REQUIRED TASK:
Word for word, print each line of the listing below; pictures stay out.

DATA EXTRACT:
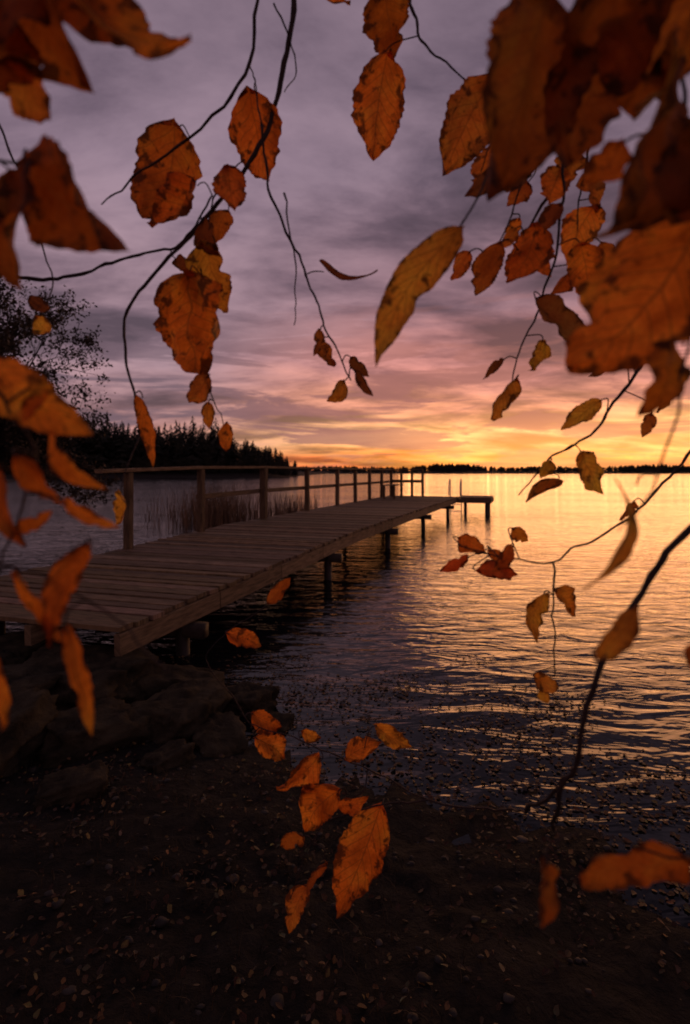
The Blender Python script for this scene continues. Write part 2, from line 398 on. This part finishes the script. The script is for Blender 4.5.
# ------------------------------------------------------------------ leaves
TONE={'O':(.95,.31,.035),'o':(.93,.265,.032),'Y':(.92,.43,.05),'y':(.78,.37,.045),'b':(.62,.185,.03),'c':(.70,.215,.025),'n':(.50,.15,.022),'d':(.24,.075,.022),'r':(.80,.14,.03)}
def leaf(g,base,tip,w,col,nv=26,nu=5,roll=None,curl=None,rough=1.0):
    base=Vector(base); tip=Vector(tip); ax=(tip-base); Ln=ax.length; ax.normalize()
    toward=Vector((0,-1,0)); 
    side=ax.cross(toward)
    if side.length<.05: side=Vector((1,0,0))
    side.normalize(); nrm=side.cross(ax).normalized()
    if roll is None: roll=R.uniform(-.65,.65)
    side2=side*math.cos(roll)+nrm*math.sin(roll); nrm2=nrm*math.cos(roll)-side*math.sin(roll)
    w=w/max(.5,math.cos(roll))*1.12
    fold=R.uniform(.05,.45); cl=R.uniform(-.4,.4) if curl is None else curl
    bend=R.uniform(-.10,.10); sd=R.uniform(0,99); nt_=R.randint(9,14)
    asym=R.uniform(-.15,.15)
    bite=[(R.uniform(.2,.9),R.choice((-1,1)),R.uniform(.1,.5)) for _ in range(R.choice((0,1,2,2)))]
    crk=R.uniform(.12,.26)
    vs=[];uv=[]
    for i in range(nv+1):
        t=i/nv
        hw=(t**0.48)*((1-t)**0.78)/0.535*0.5*w
        if t>.88: hw*=.8
        for j in range(-nu,nu+1):
            s=j/nu
            e=1.0+asym*s
            if abs(j)==nu:
                e+=0.12*rough*(0.5-((t*nt_)%1.0))*-1+.20*rough*noise.noise(Vector((t*6,s*3,sd)))
            for bt,bs,bd in bite:
                if bs*s>0: e*=1-bd*math.exp(-((t-bt)/.06)**2)
            lx=s*hw*e+bend*Ln*math.sin(t*math.pi)
            n_=fold*abs(s)*hw+cl*Ln*(t-.5)**2*2+noise.noise(Vector((t*2.5,s*1.6,sd)))*crk*w*(.4+abs(s))+noise.noise(Vector((t*7,s*4,sd)))*.06*w
            vs.append(base+ax*(t*Ln+ (0.10*w*(s*s)*(1-t)))+side2*lx+nrm2*n_); uv.append((s,t))
    r=2*nu+1
    fs=[(i*r+j,i*r+j+1,(i+1)*r+j+1,(i+1)*r+j) for i in range(nv) for j in range(r-1)]
    g.add(vs,fs,col,uv)

def jit(c,a=.18):
    k=R.uniform(1-a,1+a); return (min(.95,c[0]*k),c[1]*k*R.uniform(.85,1.12),c[2]*k)

class Spray:
    """a branch system; coordinates in millimetres from the height of 1.5 m above the lake"""
    def __init__(s): s.tw=Geo(); s.lf=Geo(); s.paths=[]
    def P(s,x,y,z): return Vector((x/1000,y/1000,EYE+z/1000))
    def twig(s,pts,y=None,r0=1.6,r1=.6):
        P=[s.P(p[0],y+10*math.sin(i*1.7+p[0]*.02) if y is not None else p[1],p[1] if y is not None else p[2]) for i,p in enumerate(pts)]
        path=smooth_path(P,9,.0035)
        s.paths.append(path); tube(s.tw,path,r0/1000,r1/1000,6,(1,1,1),.22)
    def leaves(s,y,lst,jy=22,res=28):
        for bx,bz,tx,tz,w,t in lst:
            o=R.uniform(-jy,jy); k=R.uniform(-.35,.35)*math.hypot(bx-tx,bz-tz)
            b=s.P(bx,y+o,bz); tp=s.P(tx,y+o+k,tz)
            leaf(s.lf,b,tp,w/1000,jit(TONE[t]),res,5)
            best=None
            for path in s.paths:
                for q in path:
                    d=(q-b).length
                    if best is None or d<best[0]: best=(d,q)
            if best and best[0]<.09:
                q=best[1]; ax=(tp-b).normalized(); m=b-ax*min(.012,best[0]*.5); m=(m+ (q+b)/2)/2
                tube(s.tw,smooth_path([q,m,b,b+ax*.004],4),.0007,.0006,5)
            else:
                ax=(tp-b).normalized(); tube(s.tw,[b-ax*.02+Vector((0,0,.01)),b,b+ax*.004],.0007,.0006,5)

S=Spray()
S.twig([(-45,505),(-60,422),(-83,342),(-130,272),(-170,217),(-215,157),(-213,92),(-207,42)],512,3.2,.9)
S.twig([(-83,342),(-75,282),(-45,212),(-27,162),(-10,127),(5,92)],512,1.5,.7)
S.twig([(-60,272),(-50,202),(-53,147)],512,1.0,.5)
S.twig([(-80,505),(-105,382),(-195,302),(-245,267)],512,2.2,.7)
S.twig([(-345,197),(-285,197),(-215,210),(-170,232),(-130,272)],512,2.0,.9)
S.twig([(-70,460),(-50,410),(-62,385)],512,.9,.5)
S.twig([(-83,342),(-92,390),(-100,420)],512,.9,.6)
S.twig([(-130,272),(-112,300),(-104,318)],512,.9,.6)
S.twig([(60,505),(70,452),(85,412),(135,387)],512,1.8,.7)
S.twig([(330,505),(295,422),(245,342),(195,262),(175,212)],512,3.0,.9)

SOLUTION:
The Blender Python script for this scene continues. Write part 2, from line 398 on. This part finishes the script. The script is for Blender 4.5.
# ------------------------------------------------------------------ leaves
TONE={'O':(.95,.31,.035),'o':(.93,.265,.032),'Y':(.92,.43,.05),'y':(.78,.37,.045),'b':(.62,.185,.03),'c':(.70,.215,.025),'n':(.50,.15,.022),'d':(.24,.075,.022),'r':(.80,.14,.03)}
def leaf(g,base,tip,w,col,nv=26,nu=5,roll=None,curl=None,rough=1.0):
    base=Vector(base); tip=Vector(tip); ax=(tip-base); Ln=ax.length; ax.normalize()
    toward=Vector((0,-1,0)); 
    side=ax.cross(toward)
    if side.length<.05: side=Vector((1,0,0))
    side.normalize(); nrm=side.cross(ax).normalized()
    if roll is None: roll=R.uniform(-.65,.65)
    side2=side*math.cos(roll)+nrm*math.sin(roll); nrm2=nrm*math.cos(roll)-side*math.sin(roll)
    w=w/max(.5,math.cos(roll))*1.12
    fold=R.uniform(.05,.45); cl=R.uniform(-.4,.4) if curl is None else curl
    bend=R.uniform(-.10,.10); sd=R.uniform(0,99); nt_=R.randint(9,14)
    asym=R.uniform(-.15,.15)
    bite=[(R.uniform(.2,.9),R.choice((-1,1)),R.uniform(.1,.5)) for _ in range(R.choice((0,1,2,2)))]
    crk=R.uniform(.12,.26)
    vs=[];uv=[]
    for i in range(nv+1):
        t=i/nv
        hw=(t**0.48)*((1-t)**0.78)/0.535*0.5*w
        if t>.88: hw*=.8
        for j in range(-nu,nu+1):
            s=j/nu
            e=1.0+asym*s
            if abs(j)==nu:
                e+=0.12*rough*(0.5-((t*nt_)%1.0))*-1+.20*rough*noise.noise(Vector((t*6,s*3,sd)))
            for bt,bs,bd in bite:
                if bs*s>0: e*=1-bd*math.exp(-((t-bt)/.06)**2)
            lx=s*hw*e+bend*Ln*math.sin(t*math.pi)
            n_=fold*abs(s)*hw+cl*Ln*(t-.5)**2*2+noise.noise(Vector((t*2.5,s*1.6,sd)))*crk*w*(.4+abs(s))+noise.noise(Vector((t*7,s*4,sd)))*.06*w
            vs.append(base+ax*(t*Ln+ (0.10*w*(s*s)*(1-t)))+side2*lx+nrm2*n_); uv.append((s,t))
    r=2*nu+1
    fs=[(i*r+j,i*r+j+1,(i+1)*r+j+1,(i+1)*r+j) for i in range(nv) for j in range(r-1)]
    g.add(vs,fs,col,uv)

def jit(c,a=.18):
    k=R.uniform(1-a,1+a); return (min(.95,c[0]*k),c[1]*k*R.uniform(.85,1.12),c[2]*k)

class Spray:
    """a branch system; coordinates in millimetres from the height of 1.5 m above the lake"""
    def __init__(s): s.tw=Geo(); s.lf=Geo(); s.paths=[]
    def P(s,x,y,z): return Vector((x/1000,y/1000,EYE+z/1000))
    def twig(s,pts,y=None,r0=1.6,r1=.6):
        P=[s.P(p[0],y+10*math.sin(i*1.7+p[0]*.02) if y is not None else p[1],p[1] if y is not None else p[2]) for i,p in enumerate(pts)]
        path=smooth_path(P,9,.0035)
        s.paths.append(path); tube(s.tw,path,r0/1000,r1/1000,6,(1,1,1),.22)
    def leaves(s,y,lst,jy=22,res=28):
        for bx,bz,tx,tz,w,t in lst:
            o=R.uniform(-jy,jy); k=R.uniform(-.35,.35)*math.hypot(bx-tx,bz-tz)
            b=s.P(bx,y+o,bz); tp=s.P(tx,y+o+k,tz)
            leaf(s.lf,b,tp,w/1000,jit(TONE[t]),res,5)
            best=None
            for path in s.paths:
                for q in path:
                    d=(q-b).length
                    if best is None or d<best[0]: best=(d,q)
            if best and best[0]<.09:
                q=best[1]; ax=(tp-b).normalized(); m=b-ax*min(.012,best[0]*.5); m=(m+ (q+b)/2)/2
                tube(s.tw,smooth_path([q,m,b,b+ax*.004],4),.0007,.0006,5)
            else:
                ax=(tp-b).normalized(); tube(s.tw,[b-ax*.02+Vector((0,0,.01)),b,b+ax*.004],.0007,.0006,5)

S=Spray()
S.twig([(-45,505),(-60,422),(-83,342),(-130,272),(-170,217),(-215,157),(-213,92),(-207,42)],512,3.2,.9)
S.twig([(-83,342),(-75,282),(-45,212),(-27,162),(-10,127),(5,92)],512,1.5,.7)
S.twig([(-60,272),(-50,202),(-53,147)],512,1.0,.5)
S.twig([(-80,505),(-105,382),(-195,302),(-245,267)],512,2.2,.7)
S.twig([(-345,197),(-285,197),(-215,210),(-170,232),(-130,272)],512,2.0,.9)
S.twig([(-70,460),(-50,410),(-62,385)],512,.9,.5)
S.twig([(-83,342),(-92,390),(-100,420)],512,.9,.6)
S.twig([(-130,272),(-112,300),(-104,318)],512,.9,.6)
S.twig([(60,505),(70,452),(85,412),(135,387)],512,1.8,.7)
S.twig([(330,505),(295,422),(245,342),(195,262),(175,212)],512,3.0,.9)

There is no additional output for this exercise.